Computerworld

Citrix goes after web VPNs

Having grabbed a large share of the multi-user Windows market, Citrix is extending its purview to the web-based VPN market. with the release of its South Beach environment.
  • Stephen Bell (Unknown Publication)
  • 20 November, 2001 22:00

Having grabbed a large share of the multi-user Windows market, Citrix is extending its purview to the web-based VPN market. with the release of its South Beach environment.

The company plans to carve out a crucial role in what consultancy the Meta group sees as a trend to use remote access more and more for collaboration rather than transaction. It will talk in terms of access to services rather than servers; applications documents and colleagues should be easily and securely locatable in a web or metaframe environment, says Meta spokesman Kevin McIsaac.

The security elements of South Beach can render documents invisible, or present them as greyed out icons, so an unauthorised employee is aware they exist but cannot read them.

With South Beach, Citrix can once again ride on the vehicle built by Microsoft in the .NET space, and on webservices. “We will incorporate .NET, and South Beach will also help us with the collaborate with the things coming out of .NET, Citrix CEO Mark Templeton says.

It’s a resurgence of the perennial vision of the “information utility,” an environment in which information flows from a socket and can be used by a variety of appliances.

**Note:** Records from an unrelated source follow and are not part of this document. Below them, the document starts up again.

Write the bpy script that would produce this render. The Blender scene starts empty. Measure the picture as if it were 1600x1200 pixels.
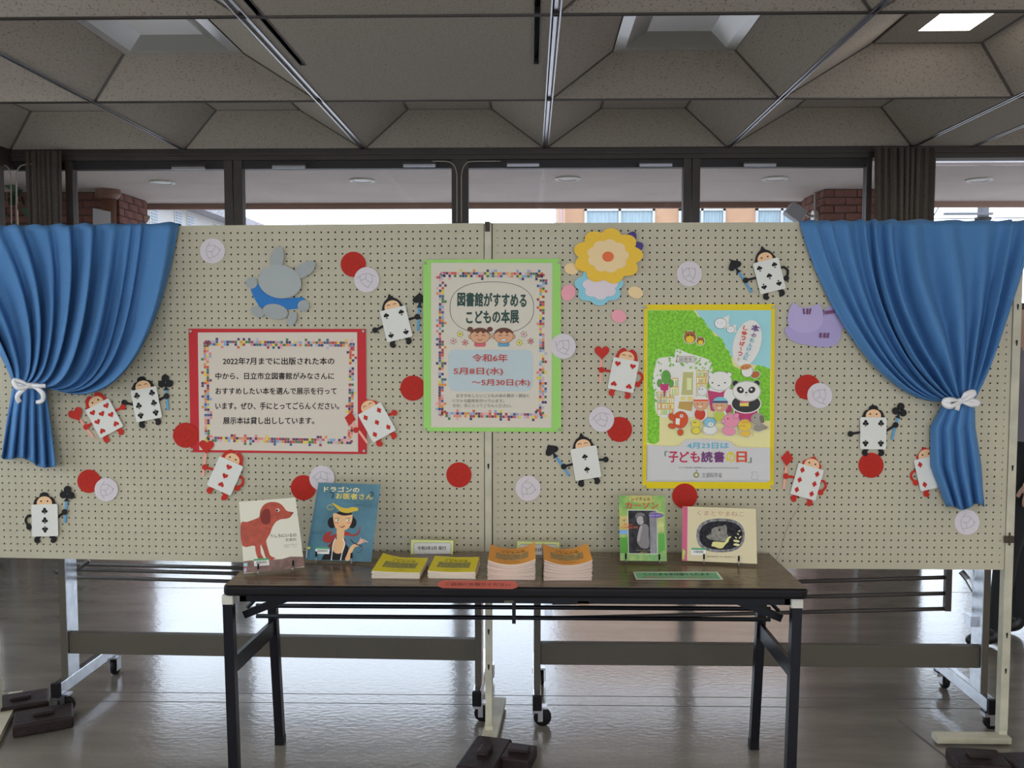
import bpy, bmesh, math, random
from mathutils import Vector, Matrix, Euler, noise as mnoise
random.seed(7)
S = bpy.context.scene
COL = S.collection
R = math.radians
PI = math.pi

# ------------------------------------------------------------------ camera, world, lights, exposure
FPX = 1400.0
CAMZ = 1.48
cam_rot = Euler((R(90 - 3.39), 0, R(1.187)), 'XYZ')
cd = bpy.data.cameras.new('camera'); cam = bpy.data.objects.new('camera', cd); COL.objects.link(cam)
cam.location = (0, 0, CAMZ); cam.rotation_euler = cam_rot
cd.sensor_width = 36; cd.lens = FPX / 1600 * 36; cd.clip_end = 300; cd.clip_start = 0.02
S.camera = cam
S.view_settings.view_transform = 'Standard'; S.view_settings.look = 'None'
S.view_settings.exposure = -0.08; S.view_settings.gamma = 1.0; S.view_settings.use_curve_mapping = False

W = bpy.data.worlds.new('overcast_sky'); S.world = W; W.use_nodes = True
bg = W.node_tree.nodes['Background']; bg.inputs[0].default_value = (0.79, 0.86, 1.0, 1); bg.inputs[1].default_value = 4.6

def area_light(name, loc, rot, sx, sy, power, col):
    l = bpy.data.lights.new(name, 'AREA'); l.shape = 'RECTANGLE'; l.size = sx; l.size_y = sy
    l.energy = power; l.color = col
    o = bpy.data.objects.new(name, l); COL.objects.link(o); o.location = loc; o.rotation_euler = rot
    return o
# daylight entering by the windows behind the camera and by the glazed left side, and unseen ceiling lamps added to light the boards
area_light('window_and_fill_light', (0.5, -5.8, 1.6), (R(64), 0, 0), 8.0, 1.7, 30, (0.97, 0.97, 1.0))
area_light('window_and_fill_light', (-3.50, 2.2, 1.4), (R(92), 0, R(-90)), 7.0, 1.8, 34, (0.92, 0.96, 1.0))
area_light('window_and_fill_light', (6.9, 1.5, 1.4), (R(92), 0, R(90)), 8.0, 1.8, 62, (0.96, 0.97, 1.0))  # fill light added at the windowless right wall for the ceiling slopes
LAMPS = [(x_, y_) for y_ in (.7, -1.8, -4.3) for x_ in (-1.8, .9, 3.4)]
for lx, ly in LAMPS:
    area_light('unseen_ceiling_lamp_light', (lx, ly, 2.69), (0, 0, 0), 0.24, 0.24, 13, (1.0, 0.95, 0.87))

# ------------------------------------------------------------------ pixel helpers (used to measure real positions)
RM = cam_rot.to_matrix(); C0 = Vector((0, 0, CAMZ))
def ray(px, py):
    return RM @ Vector(((px - 800) / FPX, -(py - 600) / FPX, -1.0))
def PY(px, py, Y):
    d = ray(px, py); return C0 + d * (Y / d.y)
def PZ(px, py, z):
    d = ray(px, py); return C0 + d * ((z - CAMZ) / d.z)
class Plane:
    def __init__(s, o, n): s.o = Vector(o); s.n = Vector(n).normalized()
    def at(s, px, py, off=0.0):
        d = ray(px, py); o = s.o + s.n * off
        return C0 + d * ((o - C0).dot(s.n) / d.dot(s.n))
    def k(s, px, py):                      # metres per pixel there
        return (s.at(px + 1, py) - s.at(px, py)).length

# ------------------------------------------------------------------ materials
def lin(c): c /= 255.0; return c / 12.92 if c <= 0.04045 else ((c + 0.055) / 1.055) ** 2.4
_m = {}
def mat(name, col, rough=0.6, metal=0.0, noise=0.0, scale=20.0, bump=0.0, stretch=(1, 1, 1), spec=0.5, detail=3.0, col2=None, coat=0.0):
    if name in _m: return _m[name]
    m = bpy.data.materials.new(name); m.use_nodes = True; nt = m.node_tree; b = nt.nodes['Principled BSDF']
    b.inputs['Base Color'].default_value = (*col, 1); b.inputs['Roughness'].default_value = rough
    b.inputs['Metallic'].default_value = metal; b.inputs['Specular IOR Level'].default_value = spec
    b.inputs['Coat Weight'].default_value = coat
    if noise or bump or col2:
        tc = nt.nodes.new('ShaderNodeTexCoord'); mp = nt.nodes.new('ShaderNodeMapping'); mp.inputs['Scale'].default_value = stretch
        nt.links.new(tc.outputs['Object'], mp.inputs[0])
        nz = nt.nodes.new('ShaderNodeTexNoise'); nz.inputs['Scale'].default_value = scale; nz.inputs['Detail'].default_value = detail
        nt.links.new(mp.outputs[0], nz.inputs['Vector'])
        if noise or col2:
            mx = nt.nodes.new('ShaderNodeMix'); mx.data_type = 'RGBA'
            c2 = col2 or tuple(max(0, c * (1 - noise)) for c in col)
            c1 = col if col2 else tuple(min(1, c * (1 + noise)) for c in col)
            mx.inputs[6].default_value = (*c1, 1); mx.inputs[7].default_value = (*c2, 1)
            rp = nt.nodes.new('ShaderNodeMapRange'); rp.inputs[1].default_value = 0.35; rp.inputs[2].default_value = 0.65
            nt.links.new(nz.outputs[0], rp.inputs[0]); nt.links.new(rp.outputs[0], mx.inputs[0]); nt.links.new(mx.outputs[2], b.inputs['Base Color'])
        if bump:
            bp = nt.nodes.new('ShaderNodeBump'); bp.inputs['Strength'].default_value = bump; bp.inputs['Distance'].default_value = 0.01
            nt.links.new(nz.outputs[0], bp.inputs['Height']); nt.links.new(bp.outputs[0], b.inputs['Normal'])
    _m[name] = m; return m
LIGHT = 0.70     # diffuse brightness of the hall: photo colour / LIGHT = paint colour
def PC(r, g, b, rough=0.55):               # printed or paper colour from an 8-bit photo colour
    gy = .3 * r + .59 * g + .11 * b; k = tuple(c + (gy - c) * .06 for c in (r, g, b))
    return mat('paint_%d_%d_%d_%d' % (r, g, b, int(rough * 100)), tuple(min(0.9, lin(c) / LIGHT) for c in k), rough, spec=.25)
def emis(name, col, st):
    m = bpy.data.materials.new(name); m.use_nodes = True; b = m.node_tree.nodes['Principled BSDF']
    b.inputs['Emission Color'].default_value = (*col, 1); b.inputs['Emission Strength'].default_value = st
    b.inputs['Base Color'].default_value = (*col, 1); return m
def glass_mat():
    m = bpy.data.materials.new('window_glass'); m.use_nodes = True; nt = m.node_tree; nt.nodes.clear()
    o = nt.nodes.new('ShaderNodeOutputMaterial'); t = nt.nodes.new('ShaderNodeBsdfTransparent'); g = nt.nodes.new('ShaderNodeBsdfGlossy')
    g.inputs['Roughness'].default_value = 0.0; t.inputs[0].default_value = (0.93, 0.95, 0.95, 1)
    f = nt.nodes.new('ShaderNodeFresnel'); f.inputs[0].default_value = 1.45; mx = nt.nodes.new('ShaderNodeMixShader')
    nt.links.new(f.outputs[0], mx.inputs[0]); nt.links.new(t.outputs[0], mx.inputs[1]); nt.links.new(g.outputs[0], mx.inputs[2]); nt.links.new(mx.outputs[0], o.inputs[0])
    return m
GLASS = glass_mat()
def tile_mat():
    m = bpy.data.materials.new('rockwool_tile'); m.use_nodes = True; nt = m.node_tree; b = nt.nodes['Principled BSDF']
    b.inputs['Roughness'].default_value = 0.9
    tc = nt.nodes.new('ShaderNodeTexCoord'); nz = nt.nodes.new('ShaderNodeTexNoise'); nz.inputs['Scale'].default_value = 105; nz.inputs['Detail'].default_value = 2
    nt.links.new(tc.outputs['Object'], nz.inputs['Vector'])
    cr = nt.nodes.new('ShaderNodeValToRGB'); e = cr.color_ramp.elements
    e[0].position = 0.30; e[0].color = (0.20, 0.165, 0.13, 1); e[1].position = 0.42; e[1].color = (0.415, 0.36, 0.30, 1)
    nt.links.new(nz.outputs[0], cr.inputs[0])
    n2 = nt.nodes.new('ShaderNodeTexNoise'); n2.inputs['Scale'].default_value = 300
    nt.links.new(tc.outputs['Object'], n2.inputs['Vector'])
    bp = nt.nodes.new('ShaderNodeBump'); bp.inputs['Strength'].default_value = 0.25; bp.inputs['Distance'].default_value = 0.004
    nt.links.new(n2.outputs[0], bp.inputs['Height']); nt.links.new(bp.outputs[0], b.inputs['Normal'])
    nt.links.new(cr.outputs[0], b.inputs['Base Color']); return m
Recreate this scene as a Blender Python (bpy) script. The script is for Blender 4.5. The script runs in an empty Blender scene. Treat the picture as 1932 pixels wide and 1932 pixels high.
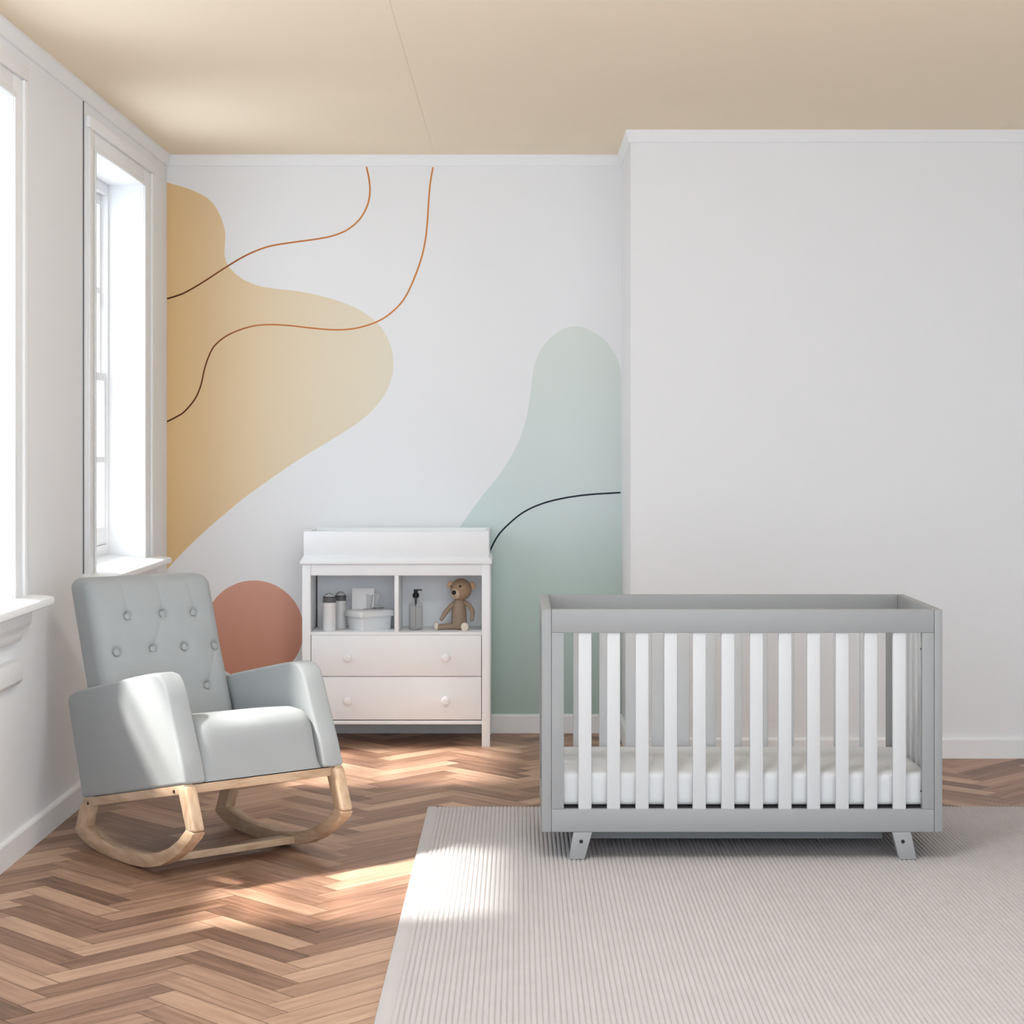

A lot of application providers and users talk about “web-enabling” their applications. Citrix enables the process of web-enablement, says Templeton.

And yes, South Beach takes its place in that other perennial vision – teleworking. Every company and its employees has its own reasons for wanting their employees available to work remotely. “Companies want employees to work close to the customer, they’re getting more productivity [by having them constantly available, they avoid the traffic - and to these factors can now be added nervousness about the vulnerability of working in a large office building.

A portal is a logical addition to secure web access, and Citrix plans collaboration with a variety of application providers who will give access to their services through portals built with South Beach.

In the PC environment, Citrix has now provided the capability to access the applications on another worker’s PC as well as a server.

On the Windows front, there is no problem accommodating Windows XP, says Templeton – it just snaps in. The Windows XP development is significant not just for its functionality, but because the current Microsoft operating systems are now unified on one code base.